Chike Obi was the first Nigerian to hold a doctorate degree in mathematics.[2] Obi's early research dealt mainly with the question of the existence of periodic solutions of non-linear ordinary differential equations.[3] He successfully used the perturbation technique, and several of his publications greatly helped to stimulate research interest in this subject throughout the world and have become classics in the literature.[4]
Obi is the author of several books and journals on mathematics and Nigerian politics.[5]
Obi returned to lecture at the premier Nigerian University of Ibadan.[9] He was soon diverted from this by political activities. After the war, he returned to lecture in 1970 at the University of Lagos where he quickly rose to the senior academic role of a professor.
He left Lagos to return to his root in the city of Onitsha, establishing the Nanna Institute for Scientific Studies.
In Ibadan, Obi began to give lectures about his political philosophy, Kemalism and how best he felt the country should be managed. He helped form the Dynamic Party of Nigeria, of which he served as its first secretary-general. Through the party, he stood in as a candidate in a parliamentary election in Ibadan in 1951 but lost.[18]

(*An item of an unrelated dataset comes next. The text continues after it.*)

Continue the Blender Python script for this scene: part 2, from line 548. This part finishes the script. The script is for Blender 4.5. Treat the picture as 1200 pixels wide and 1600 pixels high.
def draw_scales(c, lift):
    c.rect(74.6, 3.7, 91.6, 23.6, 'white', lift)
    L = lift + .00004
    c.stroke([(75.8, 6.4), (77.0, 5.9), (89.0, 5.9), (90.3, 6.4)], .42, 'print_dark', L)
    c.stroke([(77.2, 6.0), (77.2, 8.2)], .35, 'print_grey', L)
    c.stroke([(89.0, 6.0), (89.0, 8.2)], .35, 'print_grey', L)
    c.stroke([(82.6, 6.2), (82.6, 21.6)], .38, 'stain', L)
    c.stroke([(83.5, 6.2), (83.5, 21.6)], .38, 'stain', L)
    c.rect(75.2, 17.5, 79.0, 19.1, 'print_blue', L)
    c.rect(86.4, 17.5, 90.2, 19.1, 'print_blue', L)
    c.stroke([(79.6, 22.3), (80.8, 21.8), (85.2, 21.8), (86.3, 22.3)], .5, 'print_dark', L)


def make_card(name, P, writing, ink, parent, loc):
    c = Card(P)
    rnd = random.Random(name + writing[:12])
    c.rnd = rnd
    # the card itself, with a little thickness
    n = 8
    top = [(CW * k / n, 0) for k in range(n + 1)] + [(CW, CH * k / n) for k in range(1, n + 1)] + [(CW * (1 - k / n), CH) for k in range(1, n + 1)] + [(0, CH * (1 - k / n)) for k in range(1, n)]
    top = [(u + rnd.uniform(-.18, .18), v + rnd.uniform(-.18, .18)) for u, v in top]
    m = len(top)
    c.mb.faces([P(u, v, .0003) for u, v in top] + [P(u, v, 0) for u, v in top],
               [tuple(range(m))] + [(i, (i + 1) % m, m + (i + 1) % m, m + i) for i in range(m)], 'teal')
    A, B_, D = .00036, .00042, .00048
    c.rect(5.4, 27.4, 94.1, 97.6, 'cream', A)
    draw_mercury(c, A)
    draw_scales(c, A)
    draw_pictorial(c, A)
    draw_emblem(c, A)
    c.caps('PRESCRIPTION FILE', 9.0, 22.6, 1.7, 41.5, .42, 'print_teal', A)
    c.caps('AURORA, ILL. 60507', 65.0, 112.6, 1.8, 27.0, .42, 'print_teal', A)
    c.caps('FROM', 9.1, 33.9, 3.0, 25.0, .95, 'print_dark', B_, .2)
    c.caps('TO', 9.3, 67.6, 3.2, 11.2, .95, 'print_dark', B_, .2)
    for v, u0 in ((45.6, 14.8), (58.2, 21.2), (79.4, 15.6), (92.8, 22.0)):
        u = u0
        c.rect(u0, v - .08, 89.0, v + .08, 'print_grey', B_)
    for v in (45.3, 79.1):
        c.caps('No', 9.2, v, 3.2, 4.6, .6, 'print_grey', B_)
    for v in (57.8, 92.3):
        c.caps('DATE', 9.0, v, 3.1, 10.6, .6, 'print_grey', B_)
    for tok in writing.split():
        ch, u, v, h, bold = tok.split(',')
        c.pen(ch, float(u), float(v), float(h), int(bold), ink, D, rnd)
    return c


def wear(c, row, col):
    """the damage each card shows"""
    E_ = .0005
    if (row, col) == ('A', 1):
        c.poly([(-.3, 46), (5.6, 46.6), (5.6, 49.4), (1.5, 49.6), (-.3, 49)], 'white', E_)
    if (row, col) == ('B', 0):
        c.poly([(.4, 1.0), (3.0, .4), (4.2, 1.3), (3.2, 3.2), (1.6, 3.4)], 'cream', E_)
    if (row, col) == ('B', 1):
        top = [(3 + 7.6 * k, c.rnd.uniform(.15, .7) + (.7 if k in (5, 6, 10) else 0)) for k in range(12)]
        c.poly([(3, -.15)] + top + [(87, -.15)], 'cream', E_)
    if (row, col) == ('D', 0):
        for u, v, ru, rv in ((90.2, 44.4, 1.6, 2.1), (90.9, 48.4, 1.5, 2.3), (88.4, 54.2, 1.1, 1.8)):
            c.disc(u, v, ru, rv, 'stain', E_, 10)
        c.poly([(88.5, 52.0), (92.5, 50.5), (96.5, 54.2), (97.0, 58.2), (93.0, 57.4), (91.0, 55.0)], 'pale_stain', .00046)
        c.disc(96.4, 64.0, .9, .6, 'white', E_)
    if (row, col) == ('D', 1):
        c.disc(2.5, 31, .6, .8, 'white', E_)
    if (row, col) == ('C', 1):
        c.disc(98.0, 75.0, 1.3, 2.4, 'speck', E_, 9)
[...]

The party later entered into alliances with the larger National Council of Nigerian and Cameroon and also the Action Group. Obi was elected as part of the Nigerian delegation that negotiated the country’s path to self-rule at two London conferences in 1957 and 1958.
After Nigeria's independence from Britain in 1960, Obi was elected a legislator in the Eastern House of Assembly in 1960, he refused to vacate his seat in the national legislature in Lagos, the Speaker of the regional house ordered that Obi be physically removed by security agents. This order was obeyed and Obi decided to commit himself to regional affairs.[6]
In 1962, Obi was arrested and charged with treason in a closed trial organized by the then national civilian government, who accused him and others, including the main opposition leader at the time, Obafemi Awolowo, of plotting to overthrow the government. He was later released for “want of evidence.”
When the Nigerian Civil War broke out in 1967, Obi sided with Biafra, working for the rebel leader Chukwuemeka Odumegwu Ojukwu. For a brief period in the 1970s when he served in the National Revenue Mobilization Commission.
Obi derided religion and ethnicextremism, and the culture of corruption pervading the Nigerian political class. He was a national newspaper columnist in the 1980s, writing under the title, "I speak For the People."
When Obi died in 2008, he was survived by his wife until 2010. Obi's wife Belinda died in early 2010 a nurse and they are survived by their four children.